What you are asked to do
Write out the listing below without alteration, omitting its pictures.

Data provided
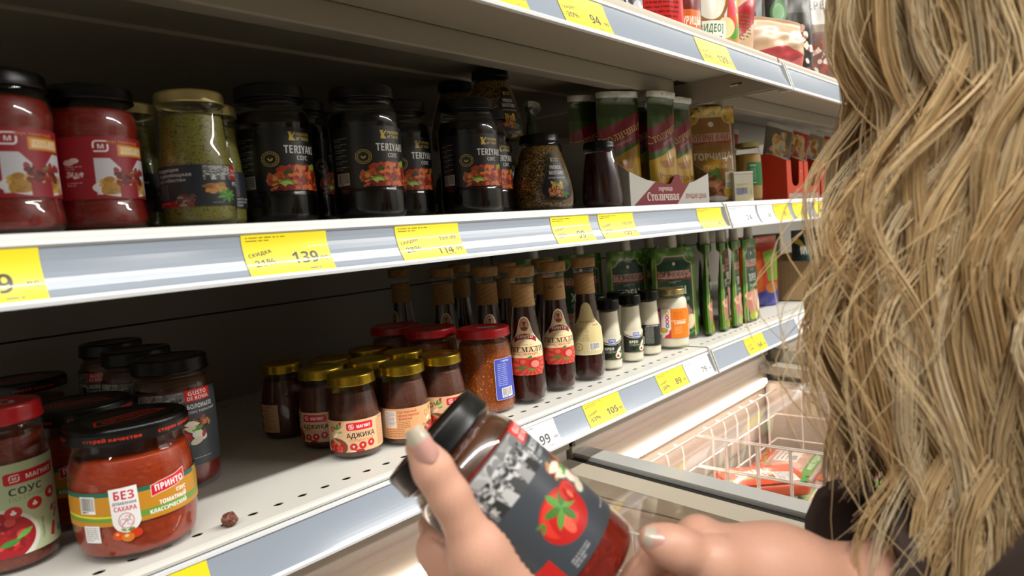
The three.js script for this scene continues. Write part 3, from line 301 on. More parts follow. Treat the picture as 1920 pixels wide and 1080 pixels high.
// profiles, [radius, height]
const PR = {
  printo: prof([[0.044, 0], [0.0485, 0.004], [0.0522, 0.018], [0.0534, 0.045], [0.0530, 0.070], [0.0515, 0.084], [0.0485, 0.0945], [0.0470, 0.0985], [0.0470, 0.107]], 48),
  tomato: prof([[0.037, 0], [0.0415, 0.003], [0.0436, 0.012], [0.0437, 0.03], [0.0437, 0.105], [0.0430, 0.117], [0.0400, 0.128], [0.0378, 0.1310], [0.0374, 0.1322], [0.0388, 0.1335], [0.0374, 0.1348], [0.0386, 0.1362], [0.0373, 0.1375], [0.0373, 0.142]], 56),
  georgian: prof([[0.031, 0], [0.0350, 0.003], [0.0370, 0.012], [0.0372, 0.03], [0.0372, 0.094], [0.0366, 0.108], [0.0345, 0.121], [0.0335, 0.126], [0.0345, 0.128], [0.0335, 0.130], [0.0335, 0.136]], 56),
  adjika: prof([[0.027, 0], [0.0312, 0.0025], [0.0325, 0.010], [0.0326, 0.052], [0.0318, 0.062], [0.0298, 0.073], [0.0280, 0.082], [0.0272, 0.088], [0.0272, 0.097]], 44),
  red: prof([[0.035, 0], [0.0400, 0.003], [0.0418, 0.014], [0.0416, 0.028], [0.0406, 0.060], [0.0406, 0.085], [0.0400, 0.096], [0.0380, 0.106], [0.0375, 0.110], [0.0375, 0.116]], 48),
  kinto: prof([[0.0235, 0], [0.0262, 0.004], [0.0272, 0.016], [0.0275, 0.045], [0.0262, 0.072], [0.0228, 0.105], [0.0190, 0.138], [0.0172, 0.156], [0.0170, 0.19], [0.0180, 0.192], [0.0180, 0.195], [0.0168, 0.1965]], 56),
  unican: prof([[0.0185, 0], [0.0205, 0.003], [0.0214, 0.012], [0.0213, 0.050], [0.0203, 0.070], [0.0187, 0.092], [0.0182, 0.103], [0.0182, 0.113]], 44),
  mayo: prof([[0.027, 0], [0.0308, 0.003], [0.0321, 0.010], [0.0321, 0.090], [0.0312, 0.099], [0.0285, 0.107], [0.0268, 0.110], [0.0268, 0.115]], 48),
  pasta: prof([[0.031, 0], [0.0365, 0.004], [0.0378, 0.012], [0.0368, 0.021], [0.0362, 0.025], [0.0362, 0.078], [0.0366, 0.082], [0.0370, 0.088], [0.0358, 0.097], [0.0335, 0.104], [0.0330, 0.107], [0.0330, 0.112]], 60),
  pesto: prof([[0.026, 0], [0.0300, 0.003], [0.0315, 0.010], [0.0315, 0.055], [0.0308, 0.066], [0.0290, 0.080], [0.0278, 0.095], [0.0276, 0.104], [0.0284, 0.106], [0.0276, 0.108], [0.0276, 0.111]], 52),
  teriyaki: prof([[0.034, 0], [0.0392, 0.004], [0.0410, 0.014], [0.0410, 0.030], [0.0403, 0.034], [0.0403, 0.100], [0.0408, 0.106], [0.0390, 0.116], [0.0345, 0.124], [0.0340, 0.127], [0.0352, 0.1285], [0.0340, 0.130], [0.0340, 0.136]], 60),
  bell: prof([[0.036, 0], [0.0430, 0.003], [0.0463, 0.012], [0.0465, 0.024], [0.0440, 0.042], [0.0390, 0.062], [0.0335, 0.080], [0.0290, 0.092], [0.0270, 0.097], [0.0268, 0.104]], 56),
  beet: prof([[0.027, 0], [0.0315, 0.003], [0.0333, 0.012], [0.0330, 0.026], [0.0308, 0.050], [0.0275, 0.073], [0.0248, 0.088], [0.0240, 0.093], [0.0240, 0.099]], 52),
  gold: prof([[0.027, 0], [0.0312, 0.003], [0.0332, 0.010], [0.0334, 0.100], [0.0326, 0.110], [0.0300, 0.118], [0.0290, 0.121], [0.0290, 0.125]], 48),
};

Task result
The three.js script for this scene continues. Write part 3, from line 301 on. More parts follow. Treat the picture as 1920 pixels wide and 1080 pixels high.
// profiles, [radius, height]
const PR = {
  printo: prof([[0.044, 0], [0.0485, 0.004], [0.0522, 0.018], [0.0534, 0.045], [0.0530, 0.070], [0.0515, 0.084], [0.0485, 0.0945], [0.0470, 0.0985], [0.0470, 0.107]], 48),
  tomato: prof([[0.037, 0], [0.0415, 0.003], [0.0436, 0.012], [0.0437, 0.03], [0.0437, 0.105], [0.0430, 0.117], [0.0400, 0.128], [0.0378, 0.1310], [0.0374, 0.1322], [0.0388, 0.1335], [0.0374, 0.1348], [0.0386, 0.1362], [0.0373, 0.1375], [0.0373, 0.142]], 56),
  georgian: prof([[0.031, 0], [0.0350, 0.003], [0.0370, 0.012], [0.0372, 0.03], [0.0372, 0.094], [0.0366, 0.108], [0.0345, 0.121], [0.0335, 0.126], [0.0345, 0.128], [0.0335, 0.130], [0.0335, 0.136]], 56),
  adjika: prof([[0.027, 0], [0.0312, 0.0025], [0.0325, 0.010], [0.0326, 0.052], [0.0318, 0.062], [0.0298, 0.073], [0.0280, 0.082], [0.0272, 0.088], [0.0272, 0.097]], 44),
  red: prof([[0.035, 0], [0.0400, 0.003], [0.0418, 0.014], [0.0416, 0.028], [0.0406, 0.060], [0.0406, 0.085], [0.0400, 0.096], [0.0380, 0.106], [0.0375, 0.110], [0.0375, 0.116]], 48),
  kinto: prof([[0.0235, 0], [0.0262, 0.004], [0.0272, 0.016], [0.0275, 0.045], [0.0262, 0.072], [0.0228, 0.105], [0.0190, 0.138], [0.0172, 0.156], [0.0170, 0.19], [0.0180, 0.192], [0.0180, 0.195], [0.0168, 0.1965]], 56),
  unican: prof([[0.0185, 0], [0.0205, 0.003], [0.0214, 0.012], [0.0213, 0.050], [0.0203, 0.070], [0.0187, 0.092], [0.0182, 0.103], [0.0182, 0.113]], 44),
  mayo: prof([[0.027, 0], [0.0308, 0.003], [0.0321, 0.010], [0.0321, 0.090], [0.0312, 0.099], [0.0285, 0.107], [0.0268, 0.110], [0.0268, 0.115]], 48),
  pasta: prof([[0.031, 0], [0.0365, 0.004], [0.0378, 0.012], [0.0368, 0.021], [0.0362, 0.025], [0.0362, 0.078], [0.0366, 0.082], [0.0370, 0.088], [0.0358, 0.097], [0.0335, 0.104], [0.0330, 0.107], [0.0330, 0.112]], 60),
  pesto: prof([[0.026, 0], [0.0300, 0.003], [0.0315, 0.010], [0.0315, 0.055], [0.0308, 0.066], [0.0290, 0.080], [0.0278, 0.095], [0.0276, 0.104], [0.0284, 0.106], [0.0276, 0.108], [0.0276, 0.111]], 52),
  teriyaki: prof([[0.034, 0], [0.0392, 0.004], [0.0410, 0.014], [0.0410, 0.030], [0.0403, 0.034], [0.0403, 0.100], [0.0408, 0.106], [0.0390, 0.116], [0.0345, 0.124], [0.0340, 0.127], [0.0352, 0.1285], [0.0340, 0.130], [0.0340, 0.136]], 60),
  bell: prof([[0.036, 0], [0.0430, 0.003], [0.0463, 0.012], [0.0465, 0.024], [0.0440, 0.042], [0.0390, 0.062], [0.0335, 0.080], [0.0290, 0.092], [0.0270, 0.097], [0.0268, 0.104]], 56),
  beet: prof([[0.027, 0], [0.0315, 0.003], [0.0333, 0.012], [0.0330, 0.026], [0.0308, 0.050], [0.0275, 0.073], [0.0248, 0.088], [0.0240, 0.093], [0.0240, 0.099]], 52),
  gold: prof([[0.027, 0], [0.0312, 0.003], [0.0332, 0.010], [0.0334, 0.100], [0.0326, 0.110], [0.0300, 0.118], [0.0290, 0.121], [0.0290, 0.125]], 48),
};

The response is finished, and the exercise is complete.